■ Problem requirements: Your task is to copy the listing exactly. Drop any pictures from the copy.
## START Recorded data
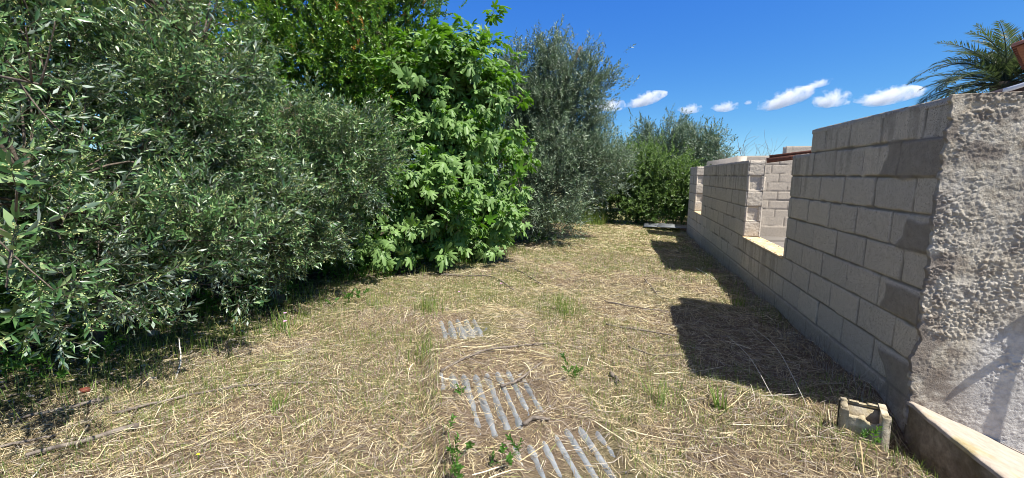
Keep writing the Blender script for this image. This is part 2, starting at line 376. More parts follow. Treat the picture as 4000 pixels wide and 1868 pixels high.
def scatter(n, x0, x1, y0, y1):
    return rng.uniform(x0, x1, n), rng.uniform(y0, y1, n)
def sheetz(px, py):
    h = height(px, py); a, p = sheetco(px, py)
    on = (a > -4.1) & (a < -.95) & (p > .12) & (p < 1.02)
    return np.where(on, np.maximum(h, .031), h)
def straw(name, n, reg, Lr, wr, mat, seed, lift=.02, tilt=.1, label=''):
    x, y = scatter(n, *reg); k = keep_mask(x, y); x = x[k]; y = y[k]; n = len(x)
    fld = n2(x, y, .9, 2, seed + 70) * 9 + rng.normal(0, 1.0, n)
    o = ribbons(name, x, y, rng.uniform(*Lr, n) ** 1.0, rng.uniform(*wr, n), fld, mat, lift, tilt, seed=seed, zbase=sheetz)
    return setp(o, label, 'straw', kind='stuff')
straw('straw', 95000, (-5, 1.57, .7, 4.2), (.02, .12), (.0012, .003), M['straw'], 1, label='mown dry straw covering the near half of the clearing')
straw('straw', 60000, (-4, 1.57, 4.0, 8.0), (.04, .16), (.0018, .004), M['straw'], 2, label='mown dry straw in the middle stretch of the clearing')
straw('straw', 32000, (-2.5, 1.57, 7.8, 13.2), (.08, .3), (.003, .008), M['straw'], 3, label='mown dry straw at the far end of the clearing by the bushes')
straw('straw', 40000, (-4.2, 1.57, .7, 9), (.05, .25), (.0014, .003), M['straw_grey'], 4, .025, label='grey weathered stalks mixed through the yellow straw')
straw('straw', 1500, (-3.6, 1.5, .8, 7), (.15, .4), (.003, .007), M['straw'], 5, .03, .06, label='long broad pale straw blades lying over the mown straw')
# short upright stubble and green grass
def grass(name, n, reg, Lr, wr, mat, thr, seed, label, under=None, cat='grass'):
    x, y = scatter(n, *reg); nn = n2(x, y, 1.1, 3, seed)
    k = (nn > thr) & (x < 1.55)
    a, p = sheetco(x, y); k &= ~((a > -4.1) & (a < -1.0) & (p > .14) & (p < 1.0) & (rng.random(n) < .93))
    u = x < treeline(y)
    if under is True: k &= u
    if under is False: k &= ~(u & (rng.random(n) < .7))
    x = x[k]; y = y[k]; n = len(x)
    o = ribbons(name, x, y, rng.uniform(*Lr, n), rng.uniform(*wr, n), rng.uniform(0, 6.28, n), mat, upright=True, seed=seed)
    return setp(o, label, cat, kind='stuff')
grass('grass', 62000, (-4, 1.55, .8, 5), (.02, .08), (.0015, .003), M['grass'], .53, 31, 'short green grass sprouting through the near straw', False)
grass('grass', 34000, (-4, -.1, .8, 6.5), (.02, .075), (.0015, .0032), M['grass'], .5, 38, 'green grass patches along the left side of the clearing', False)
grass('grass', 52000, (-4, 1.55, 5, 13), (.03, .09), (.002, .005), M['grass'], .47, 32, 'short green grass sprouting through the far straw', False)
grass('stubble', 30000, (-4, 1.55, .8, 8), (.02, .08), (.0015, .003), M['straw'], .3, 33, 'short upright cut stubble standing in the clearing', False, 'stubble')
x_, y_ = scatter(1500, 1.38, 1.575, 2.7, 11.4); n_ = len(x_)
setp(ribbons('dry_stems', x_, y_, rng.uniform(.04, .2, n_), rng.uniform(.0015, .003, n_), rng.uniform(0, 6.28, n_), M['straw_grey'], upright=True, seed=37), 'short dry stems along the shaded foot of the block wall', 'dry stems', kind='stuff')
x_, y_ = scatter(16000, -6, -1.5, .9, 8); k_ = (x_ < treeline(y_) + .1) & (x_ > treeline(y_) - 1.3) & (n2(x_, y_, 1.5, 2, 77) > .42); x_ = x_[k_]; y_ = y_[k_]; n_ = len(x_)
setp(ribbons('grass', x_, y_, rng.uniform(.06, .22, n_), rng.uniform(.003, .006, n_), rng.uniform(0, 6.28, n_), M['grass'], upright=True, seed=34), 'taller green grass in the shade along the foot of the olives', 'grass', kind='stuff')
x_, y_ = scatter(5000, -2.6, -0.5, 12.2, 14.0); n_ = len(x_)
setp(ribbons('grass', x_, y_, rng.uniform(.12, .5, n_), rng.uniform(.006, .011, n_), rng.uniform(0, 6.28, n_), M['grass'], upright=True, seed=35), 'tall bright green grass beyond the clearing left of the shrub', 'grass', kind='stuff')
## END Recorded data
■ Result below:
Keep writing the Blender script for this image. This is part 2, starting at line 376. More parts follow. Treat the picture as 4000 pixels wide and 1868 pixels high.
def scatter(n, x0, x1, y0, y1):
    return rng.uniform(x0, x1, n), rng.uniform(y0, y1, n)
def sheetz(px, py):
    h = height(px, py); a, p = sheetco(px, py)
    on = (a > -4.1) & (a < -.95) & (p > .12) & (p < 1.02)
    return np.where(on, np.maximum(h, .031), h)
def straw(name, n, reg, Lr, wr, mat, seed, lift=.02, tilt=.1, label=''):
    x, y = scatter(n, *reg); k = keep_mask(x, y); x = x[k]; y = y[k]; n = len(x)
    fld = n2(x, y, .9, 2, seed + 70) * 9 + rng.normal(0, 1.0, n)
    o = ribbons(name, x, y, rng.uniform(*Lr, n) ** 1.0, rng.uniform(*wr, n), fld, mat, lift, tilt, seed=seed, zbase=sheetz)
    return setp(o, label, 'straw', kind='stuff')
straw('straw', 95000, (-5, 1.57, .7, 4.2), (.02, .12), (.0012, .003), M['straw'], 1, label='mown dry straw covering the near half of the clearing')
straw('straw', 60000, (-4, 1.57, 4.0, 8.0), (.04, .16), (.0018, .004), M['straw'], 2, label='mown dry straw in the middle stretch of the clearing')
straw('straw', 32000, (-2.5, 1.57, 7.8, 13.2), (.08, .3), (.003, .008), M['straw'], 3, label='mown dry straw at the far end of the clearing by the bushes')
straw('straw', 40000, (-4.2, 1.57, .7, 9), (.05, .25), (.0014, .003), M['straw_grey'], 4, .025, label='grey weathered stalks mixed through the yellow straw')
straw('straw', 1500, (-3.6, 1.5, .8, 7), (.15, .4), (.003, .007), M['straw'], 5, .03, .06, label='long broad pale straw blades lying over the mown straw')
# short upright stubble and green grass
def grass(name, n, reg, Lr, wr, mat, thr, seed, label, under=None, cat='grass'):
    x, y = scatter(n, *reg); nn = n2(x, y, 1.1, 3, seed)
    k = (nn > thr) & (x < 1.55)
    a, p = sheetco(x, y); k &= ~((a > -4.1) & (a < -1.0) & (p > .14) & (p < 1.0) & (rng.random(n) < .93))
    u = x < treeline(y)
    if under is True: k &= u
    if under is False: k &= ~(u & (rng.random(n) < .7))
    x = x[k]; y = y[k]; n = len(x)
    o = ribbons(name, x, y, rng.uniform(*Lr, n), rng.uniform(*wr, n), rng.uniform(0, 6.28, n), mat, upright=True, seed=seed)
    return setp(o, label, cat, kind='stuff')
grass('grass', 62000, (-4, 1.55, .8, 5), (.02, .08), (.0015, .003), M['grass'], .53, 31, 'short green grass sprouting through the near straw', False)
grass('grass', 34000, (-4, -.1, .8, 6.5), (.02, .075), (.0015, .0032), M['grass'], .5, 38, 'green grass patches along the left side of the clearing', False)
grass('grass', 52000, (-4, 1.55, 5, 13), (.03, .09), (.002, .005), M['grass'], .47, 32, 'short green grass sprouting through the far straw', False)
grass('stubble', 30000, (-4, 1.55, .8, 8), (.02, .08), (.0015, .003), M['straw'], .3, 33, 'short upright cut stubble standing in the clearing', False, 'stubble')
x_, y_ = scatter(1500, 1.38, 1.575, 2.7, 11.4); n_ = len(x_)
setp(ribbons('dry_stems', x_, y_, rng.uniform(.04, .2, n_), rng.uniform(.0015, .003, n_), rng.uniform(0, 6.28, n_), M['straw_grey'], upright=True, seed=37), 'short dry stems along the shaded foot of the block wall', 'dry stems', kind='stuff')
x_, y_ = scatter(16000, -6, -1.5, .9, 8); k_ = (x_ < treeline(y_) + .1) & (x_ > treeline(y_) - 1.3) & (n2(x_, y_, 1.5, 2, 77) > .42); x_ = x_[k_]; y_ = y_[k_]; n_ = len(x_)
setp(ribbons('grass', x_, y_, rng.uniform(.06, .22, n_), rng.uniform(.003, .006, n_), rng.uniform(0, 6.28, n_), M['grass'], upright=True, seed=34), 'taller green grass in the shade along the foot of the olives', 'grass', kind='stuff')
x_, y_ = scatter(5000, -2.6, -0.5, 12.2, 14.0); n_ = len(x_)
setp(ribbons('grass', x_, y_, rng.uniform(.12, .5, n_), rng.uniform(.006, .011, n_), rng.uniform(0, 6.28, n_), M['grass'], upright=True, seed=35), 'tall bright green grass beyond the clearing left of the shrub', 'grass', kind='stuff')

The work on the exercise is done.